Things going on in my life:
I had a probability test today that I think went pretty well. I studied long enough for it.
Two of my professors are out of town, so I don't even have to go to class tomorrow. It's awesome.
I've been playing Red Alert 3: Uprising. I feel like it's been getting a bum rap from fans and reviewers. It doesn't have multiplayer, and a lot of people are faulting it for that. But it's like someone at EA went "Quick! We have to make an expansion just for this 'Nat' guy! Include everything he could possibly want!" I don't play multiplayer (because I'm absolutely terrible at the game and couldn't hope to compete against other humans), and if you give me a set of weird challenges involving goofy characters, I'll be hooked for hours. And that's exactly what the expansion gives me.
The Red Alert universe gets stranger and more glorious with every new iteration. This version includes such great things as a soldier that can freeze other units while quoting Arnold from Batman & Robin. I kid you not. The unit even has a bad Austrian accent. It's probably my favorite new unit just for the novelty of it. Some of the other units are pretty insane, though. The big story when the game was about to come out was the Empire's Giga Fortress and how it was intentionally overpowered, but let me tell you right now, the real story is not the Giga Fortress. No, the real deal in this game is the Harbinger Gunship. Jesus Christ, the Harbinger Gunship. It's a plane that flies around in a circle and kills everything underneath it. You know that plane from Transformers that attacked Scorponok? Yeah, this thing is one of those, but it fires a fucking laser cannon instead of sabot rounds.
The game has a "Commander's Challenge" mode where you get to fight against several goofy commanders. You've got Moskvin, the hilariously sociopathic Soviet commander who never met another commander he didn't want to kill; Oleg, a simple commander who tries to utilize giant war bears for Mother Russia... to eat; Ric Flair... err, Commander Hill, an old dude who acts suspiciously like a professional wrestler; Takara, who proves that in Japan, the dress code for female military officers consists of a bikini and a jacket; and Giles, my personal favorite, a pompous British guy who embodies every single stereotype about Britain imaginable. They're pretty fun to beat up on. Some of the challenges are of questionable fairness, and the AI is unable to counter some simple strategies (such as building just a few air units in a map where the AI specializes in artillery), but it can still be pretty challenging and fun.

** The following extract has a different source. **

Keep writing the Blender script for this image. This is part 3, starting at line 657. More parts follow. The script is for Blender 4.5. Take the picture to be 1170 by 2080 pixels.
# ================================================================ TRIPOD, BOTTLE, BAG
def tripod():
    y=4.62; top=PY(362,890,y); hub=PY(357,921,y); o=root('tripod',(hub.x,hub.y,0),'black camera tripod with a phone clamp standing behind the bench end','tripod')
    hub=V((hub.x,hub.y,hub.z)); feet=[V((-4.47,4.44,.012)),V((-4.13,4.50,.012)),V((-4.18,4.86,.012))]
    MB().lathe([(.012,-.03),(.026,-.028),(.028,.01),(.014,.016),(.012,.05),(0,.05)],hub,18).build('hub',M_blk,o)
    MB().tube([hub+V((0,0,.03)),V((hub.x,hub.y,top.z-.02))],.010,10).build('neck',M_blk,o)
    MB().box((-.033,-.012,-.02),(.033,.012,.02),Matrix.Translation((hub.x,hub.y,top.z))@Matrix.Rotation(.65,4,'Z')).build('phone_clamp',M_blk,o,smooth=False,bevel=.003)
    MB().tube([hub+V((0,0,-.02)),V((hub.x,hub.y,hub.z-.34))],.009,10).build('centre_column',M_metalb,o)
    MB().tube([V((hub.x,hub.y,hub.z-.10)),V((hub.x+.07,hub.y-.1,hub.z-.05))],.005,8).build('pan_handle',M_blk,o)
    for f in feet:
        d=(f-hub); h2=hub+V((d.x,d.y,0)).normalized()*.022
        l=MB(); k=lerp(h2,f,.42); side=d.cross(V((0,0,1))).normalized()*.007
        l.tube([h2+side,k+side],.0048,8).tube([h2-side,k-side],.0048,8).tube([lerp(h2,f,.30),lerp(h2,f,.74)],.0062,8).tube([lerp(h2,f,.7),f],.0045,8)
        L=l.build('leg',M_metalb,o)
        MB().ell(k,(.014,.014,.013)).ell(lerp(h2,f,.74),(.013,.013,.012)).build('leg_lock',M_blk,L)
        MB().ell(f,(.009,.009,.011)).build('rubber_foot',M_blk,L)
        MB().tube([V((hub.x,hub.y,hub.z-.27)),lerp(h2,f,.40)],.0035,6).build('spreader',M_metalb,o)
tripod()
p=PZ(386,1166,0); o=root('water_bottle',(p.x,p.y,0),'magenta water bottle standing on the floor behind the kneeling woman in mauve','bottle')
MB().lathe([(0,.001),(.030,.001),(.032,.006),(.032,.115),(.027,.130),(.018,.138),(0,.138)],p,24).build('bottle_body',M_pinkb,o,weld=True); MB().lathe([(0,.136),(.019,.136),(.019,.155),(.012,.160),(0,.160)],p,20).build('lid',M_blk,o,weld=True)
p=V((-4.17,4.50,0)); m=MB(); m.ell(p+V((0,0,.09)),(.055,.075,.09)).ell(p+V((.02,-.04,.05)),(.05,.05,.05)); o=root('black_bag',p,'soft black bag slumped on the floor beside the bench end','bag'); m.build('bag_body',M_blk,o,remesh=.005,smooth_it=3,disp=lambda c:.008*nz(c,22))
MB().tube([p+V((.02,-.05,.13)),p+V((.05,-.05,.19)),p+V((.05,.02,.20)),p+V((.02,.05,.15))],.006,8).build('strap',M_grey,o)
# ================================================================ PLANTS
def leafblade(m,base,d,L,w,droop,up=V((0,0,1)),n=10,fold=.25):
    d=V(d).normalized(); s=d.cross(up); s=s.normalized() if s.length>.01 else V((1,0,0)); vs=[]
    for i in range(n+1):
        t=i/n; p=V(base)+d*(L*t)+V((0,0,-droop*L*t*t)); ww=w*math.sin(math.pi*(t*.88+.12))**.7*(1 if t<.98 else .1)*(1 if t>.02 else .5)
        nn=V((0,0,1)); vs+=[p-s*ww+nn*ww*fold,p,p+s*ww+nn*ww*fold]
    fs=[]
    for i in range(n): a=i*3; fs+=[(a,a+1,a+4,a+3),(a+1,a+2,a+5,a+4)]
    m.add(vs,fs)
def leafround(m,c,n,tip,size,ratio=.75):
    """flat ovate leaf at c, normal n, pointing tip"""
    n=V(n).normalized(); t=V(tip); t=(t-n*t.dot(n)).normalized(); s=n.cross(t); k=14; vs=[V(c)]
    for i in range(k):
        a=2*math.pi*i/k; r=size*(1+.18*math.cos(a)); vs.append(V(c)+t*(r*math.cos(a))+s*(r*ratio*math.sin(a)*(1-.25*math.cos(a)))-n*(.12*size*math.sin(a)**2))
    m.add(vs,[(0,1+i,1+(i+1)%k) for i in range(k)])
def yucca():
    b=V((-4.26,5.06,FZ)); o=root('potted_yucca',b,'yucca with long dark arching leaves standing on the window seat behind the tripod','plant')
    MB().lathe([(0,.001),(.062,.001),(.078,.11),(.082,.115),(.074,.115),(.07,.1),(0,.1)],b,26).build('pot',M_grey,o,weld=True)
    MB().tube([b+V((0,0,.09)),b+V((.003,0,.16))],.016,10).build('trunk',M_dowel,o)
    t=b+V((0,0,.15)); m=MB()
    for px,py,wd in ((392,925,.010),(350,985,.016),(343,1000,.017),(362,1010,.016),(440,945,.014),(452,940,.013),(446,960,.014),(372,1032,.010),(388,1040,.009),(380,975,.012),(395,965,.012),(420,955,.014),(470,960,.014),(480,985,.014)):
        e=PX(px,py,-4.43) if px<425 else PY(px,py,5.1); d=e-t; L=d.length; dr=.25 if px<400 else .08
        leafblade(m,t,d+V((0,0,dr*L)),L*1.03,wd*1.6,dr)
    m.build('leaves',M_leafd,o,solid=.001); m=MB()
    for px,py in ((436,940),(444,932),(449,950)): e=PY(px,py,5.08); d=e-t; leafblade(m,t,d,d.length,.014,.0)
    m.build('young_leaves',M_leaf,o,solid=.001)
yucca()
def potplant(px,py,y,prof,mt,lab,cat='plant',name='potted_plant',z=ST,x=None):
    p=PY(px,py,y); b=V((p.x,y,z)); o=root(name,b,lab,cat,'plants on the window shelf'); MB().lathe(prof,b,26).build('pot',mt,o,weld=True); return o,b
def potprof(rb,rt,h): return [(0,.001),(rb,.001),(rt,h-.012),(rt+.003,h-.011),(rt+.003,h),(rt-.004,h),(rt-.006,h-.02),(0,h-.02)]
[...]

The campaigns, however, are pretty short. I just beat the Allied campaign in pretty much one sitting. The campaign missions seem to be harder than the ones from RA3, though sometimes the challenge comes from unfair surprises. For instance, in the final Allied mission, you're initially fighting against Takara and her incredible cleavage, but once you defeat her (and it's not hard to defeat her), an ally turns on you and you immediately have to begin fighting them. The problem is that the minute Takara loses, the new opponent shows up behind your base with about 150 units. Literally within the first few seconds of turning on you. The first time this happened, I got utterly annihilated since I had put most of my money into developing Harbingers to blow Takara back to whatever whorehouse she came from. Then my friend showed up with about a zillion planes and blew up my Harbingers. So I had to watch as a million tanks and a Giga Fortress rolled into my base and reduced it to rubble.
Unless you'd lost in this stage before, there's no way of knowing what's coming, ergo there's no way to know that you need to put a hundred units behind your base to fend from an attack that comes from a part of the map that has not been revealed yet. It's sort of a cheap tactic. But I prevailed by amassing my forces and absurdly pointing them toward the edge of the map.
Meanwhile, I have yet to defeat the final Soviet mission because it engages in an equally cheap tactic. Your mission is to annihilate these factories, so you amass your forces and send them out to do battle. But then, without warning, a Future Tank, this huge, super-powerful monstrosity, gets teleported into your base. So you have to quickly withdraw your forces so you can keep your base from being leveled.
I can't even complete the first Empire campaign because you're only given a transport that can disguise itself and told to "rendezvous" with the Soviet forces. I'm not sure what that means, and I have yet to figure it out. Every time, my transport gets destroyed.
But the bottom line is, cheap tactics or not, the game is pretty fun and I like it. They could keep putting out expansions like this and I'd keep buying them, so I guess they've accomplished their goal.